Mais le gros de l’ouvrage, bien sûr, est occupé par le « Quenta Silmarillion », gigantesque épopée au souffle incomparable qui décrit, sur le mode de la chronique ou de la saga (très dense et délibérément archaïque), les événements majeurs du Premier Age. « Ainulindalë » y est repris et développé, et l’on découvre ainsi ce qu’il en était du monde avant l’arrivée des premiers des enfants d’Ilúvatar, les elfes (et a fortiori des humains qui les ont suivis, successeurs dotés par Dieu du mystérieux don de mourir…). Très tôt, avant même qu’Arda ne soit peuplée, Melkor entre en lutte avec les Valars ; mais la situation ne fera que s’aggraver quand les elfes apparaîtront en Terre du Milieu, avant d’être pour la plupart emmenés tout à l’ouest de ce monde plat, à Valinor. Là, nous voyons notamment comment le plus fameux des elfes de la branche Noldor, Fëanor, crée les silmarils, trois joyaux qui ont capturé la lumière des arbres de Valinor, avant l’apparition du soleil et de la lune. Mais Melkor détruit les arbres et vole les silmarils après avoir semé le trouble chez les Noldors. Et ces joyaux seront à l’origine de tous les malheurs des elfes… En effet, Fëanor entend bien les récupérer, et incite les Noldors à poursuivre Melkor (rebaptisé Morgoth) sur la Terre du Milieu ; le terrible serment qu’il prête avec ses fils de tout faire pour récupérer les silmarils leur vaut d’être maudits… et de massacrer leurs sembla-bles.
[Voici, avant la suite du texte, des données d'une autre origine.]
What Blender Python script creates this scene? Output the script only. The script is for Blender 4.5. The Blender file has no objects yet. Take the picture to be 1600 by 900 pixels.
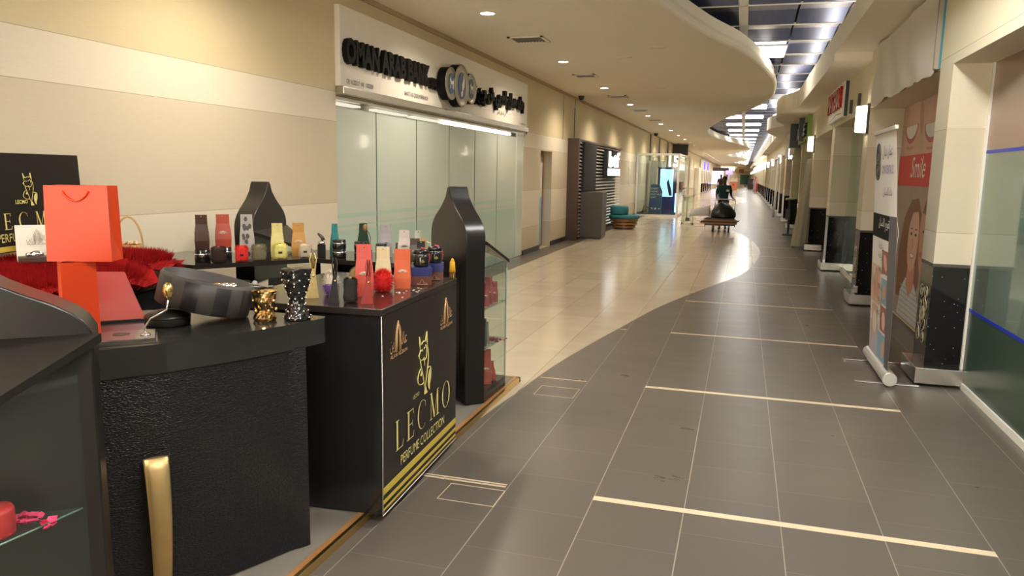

Le « Quenta Silmarillion », dès lors, se focalise sur la Terre du Milieu, et notamment la région de Beleriand. Cadre propice aux faits d’armes les plus époustouflants, comme aux crimes les plus atroces… Et nous parcourrons ainsi tout le Premier Age. De nombreuses histoires traversent cette période agitée, dont certaines se voient accorder des développements conséquents, comme par exemple le très beau conte de Beren et Lúthien, le couple unissant un humain et une elfe, ou la tragédie des enfants de Húrin.

Mais d’autres histoires hantaient l’auteur, et notamment celle de la submersion de Núménor, équivalent sur Arda du mythe de l’Atlantide, qui fait l’objet du quatrième texte, « Akallabêth ». Cette catastrophe marque la fin du Deuxième Age, et la transformation du monde plat en un monde sphérique, quand bien même les elfes peuvent toujours, s’ils le souhaitent, emprunter la Voie droite pour gagner Valinor interdit aux mortels… Reste enfin « Les Anneaux du pouvoir et le Troisième Age », qui éclaire l’histoire des anneaux et de l’Unique.

Epique et puissant, Le Silmarillion constitue peut-être, malgré son caractère inachevé, le sommet du corpus tolkiénien ; l’œuvre, en tout cas, lui était chère, au point de l’accompagner toute sa vie… On est béat d’admiration devant l’inventivité de l’auteur, son adresse pour susciter et user des mythes. Œuvre inclassable, sans véritable équivalent dans la fantasy, c’est là un chef-d’œuvre que l’on n’a pas fini de lire et de relire.